Man müsse ein öffentliches Jobangebot schaffen und solchen Personen sagen, „da gehst du morgens um 6.30 Uhr hin“. Ziel sei es, den Leuten auch wirklich nachzuweisen, dass sie keine Lust zum Arbeiten hätten, „und dann können wir sie auch kriegen“. Aber man könne diesen Nachweis nicht den kleinen und mittleren Betriebe aufzwingen, die zum „200sten“ Mal einem Jobbewerber bei der Vorstellung die Unterschrift leisten, dass er beim Vorstellungsgespräch gewesen sei – ein Punkt für Olaf Scholz.
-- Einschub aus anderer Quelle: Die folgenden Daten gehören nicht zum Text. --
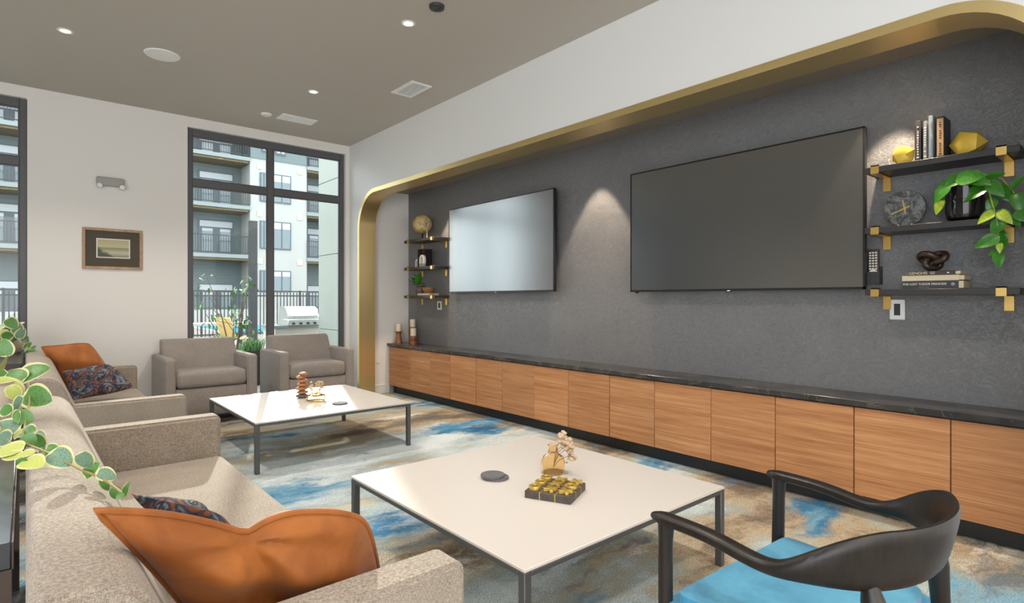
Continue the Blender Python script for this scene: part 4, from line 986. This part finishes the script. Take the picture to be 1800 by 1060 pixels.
# dining set
dt = thing('outdoor_table', 'pale outdoor dining table behind the tan chairs', 'table', (3.2,15.0,-.04))
obj('tabletop', MB().box((2.2,14.6,.68),(4.25,15.5,.73)), M['stucco'], dt, True)
for x in (2.3,4.1):
    for y in (14.65,15.4): obj('leg', MB().box((x,y,-.04),(x+.08,y+.08,.68)), M['iron'], dt, True)
def ochair(x, y, rz, lab):
    c = thing('outdoor_chair', lab, 'chair', (x,y,-.04), rz, 'tan outdoor chairs')
    obj('seat', MB().box((-.25,-.25,.42),(.25,.25,.45), .01, 1), M['tan_sling'], c)
    obj('backrest', MB().box((-.25,-.02,0),(.25,.01,.52), .01, 1, mx=Matrix.Translation((0,-.25,.44)) @ Matrix.Rotation(R(-20),4,'X').inverted()), M['tan_sling'], c)
    for sx in (-.22,.22):
        obj('leg', MB().tube([(sx,.2,.42),(sx,.24,0)], .014, 6), M['iron'], c); obj('leg', MB().tube([(sx,-.2,.42),(sx,-.28,0)], .014, 6), M['iron'], c)
ochair(2.9,14.0,R(-70),'tan sling outdoor chair, left of the two by the outdoor table'); ochair(3.75,14.1,R(-65),'tan sling outdoor chair, right of the two by the outdoor table')
tag(obj('pergola_post', MB().box((3.72,13.1,-.04),(3.87,13.25,3.02)), M['iron']), 'thick black pergola post outside the window', 'post')
# planter and young tree
pp = thing('planter', 'dark planter with tufts of grass just outside the glass', 'planter', (2.68,9.4,-.04))
obj('box', MB().box((2.5,9.25,-.04),(2.86,9.55,.50)), M['iron'], pp, True)
k = MB(); rnd = random.Random(4)
for i in range(120):
    x, y = rnd.uniform(2.52,2.84), rnd.uniform(9.27,9.53); a = rnd.uniform(0,6.28); h = rnd.uniform(.1,.22)
    k.tube([(x,y,.49),(x+.03*cos(a),y+.03*sin(a),.49+h*.7),(x+.09*cos(a),y+.09*sin(a),.49+h)], [.006,.005,.001], 4)
o = obj('grass_tuft', k, M['leaf'], pp, True); o['kind'] = 'stuff'
tr_ = thing('young_tree', 'young tree with sparse leaves just outside the window', 'tree', (2.27,8.75,-.04))
k = MB(); lf = MB(); rnd = random.Random(8)
base_p = Vector((2.27,8.75,-.04)); tips = []
for j in range(7):
    a = rnd.uniform(0,6.28); sp = rnd.uniform(.12,.5); h = rnd.uniform(1.0,1.75)
    pts = [base_p, base_p+Vector((cos(a)*sp*.15,sin(a)*sp*.15,h*.35)), base_p+Vector((cos(a)*sp*.5,sin(a)*sp*.5,h*.7)), base_p+Vector((cos(a)*sp,sin(a)*sp*.6,h))]
    k.tube(pts, [.016,.012,.008,.004], 6)
    for q in range(3):
        s = pts[1].lerp(pts[3], rnd.uniform(.1,.9)); e = s+Vector((rnd.uniform(-.3,.3),rnd.uniform(-.2,.2),rnd.uniform(.05,.3))); k.tube([s, s.lerp(e,.5)+Vector((0,0,.03)), e], [.006,.004,.002], 4); tips.append(e)
    tips.append(pts[3])
for p in tips:
    for q in range(rnd.choice((0,3,6,9))):
        m_ = Matrix.Translation(p+Vector((rnd.gauss(0,.06),rnd.gauss(0,.06),rnd.gauss(0,.05)))) @ Matrix.Rotation(rnd.uniform(0,6.28),4,'Z') @ Matrix.Rotation(rnd.uniform(-.2,1.1),4,'Y') @ Matrix.Diagonal((.085,.085,.085,1))
        l = leaf_mesh(1,.45,.2,.3,False,6,.4); me = bpy.data.meshes.new('t'); l.bm.to_mesh(me); l.bm.free(); me.transform(m_); lf.bm.from_mesh(me); bpy.data.meshes.remove(me)
obj('trunk', k, M['bark'], tr_, True); o = obj('leaves', lf, M['leaf'], tr_, True); o['kind'] = 'stuff'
Scholz wirft Union „Steuergeschenke“ an Reiche vor
Auch beim Thema Wirtschafts- und Finanzpolitik stand Scholz nicht so schlecht dar. Er warf der Union vor, „Steuergeschenke“ an die Reichen machen zu wollen und eine Reform der Schuldenbremse zu blockieren, wobei Deutschland nur eine Staatsverschuldung von 60 Prozent, die USA aber 120 Prozent hätten. „Sie sind nicht so faktensicher“, warf Scholz seinem Kontrahenten Merz vor, der vehement auf eine Entlastung der Unternehmen pochte.
Es gebe einen Kapitalabfluss von jährlich 100 Milliarden Euro ins Ausland und jedes Jahr gingen wegen der harten Rahmenbedingungen wie der hohen Steuerlast im Land, 50.000 Unternehmen pleite, beklagte der Unions-Kanzlerkandidat, der für eine Bemerkung von Scholz, die SPD könne „gut mit Geld umgehen“, nur ein leises Lachen übrig hatte.
Merz punktet bei Migrationspolitik
Seinen großen Punkt machte Merz dann bei der Migrationspolitik, bei der Scholz zunächst allerlei Widernisse und die positive Bilanz der Ampel-Regierung – minus 100.000 Asylanträge – ausführte. Der legendäre und singuläre Abschiebeflug nach Afghanistan habe „diplomatischer Verrenkungen“ bedürft, um ihn hinzukriegen, so Scholz.
Nachdem die „Bild“-Chefredakteurin Horn ihre Betroffenheit – „Ich als Mutter“ – über die Anschläge von Aschaffenburg und München geäußert hatte, ergriff Merz das Wort und zeigte sich unbeeindruckt von der bisherigen Politik. Seit 2015 –also seit Merkel-Amtszeiten – laufe es falsch in der Migrationspolitik. „Wir haben hier 500 amtlich bekannte Gefährder überwiegend aus Afghanistan und Syrien, die laufen hier frei rum und man kriegt sie nicht unter Kontrolle“, sagte Merz. Das seien „tickende Zeitbomben“. Es gebe im Land 40.000 Personen, die sofort ausreisepflichtig seien und in der jetzigen Lage sei es die Ampel-Regierung, die trotzdem noch Afghanen nach Deutschland holen wolle: „Ich frage Sie, sind Sie wahnsinnig geworden?“
Nicht nur Meinungsverschiedenheiten, auch Gemeinsamkeiten
Trotz aller Meinungskonflikte, Scholz und Merz führten in diesem Duell einen fairen Umgang miteinander, es gab weder Beleidigungen noch Pöbeleien. Und es fanden sich sogar Gemeinsamkeiten. Man sei „nicht weit auseinander“, so Olaf Scholz, beim Thema Überwachung der sozialen Netzwerke, um möglichen Tätern von Anschlägen wie dem von München – der gut integriert war – auf die Spur zu kommen.
Ganz banal war eine andere Gemeinsamkeit. Wann sie denn selbst zuletzt in einem Supermarkt mal eingekauft hätten, wurden die beiden Kanzlerkandidaten gefragt – „im Dezember“ lautete die Antwort von beiden. Scholz zahlt mal bar oder mit Karte, Merz mit dem Handy.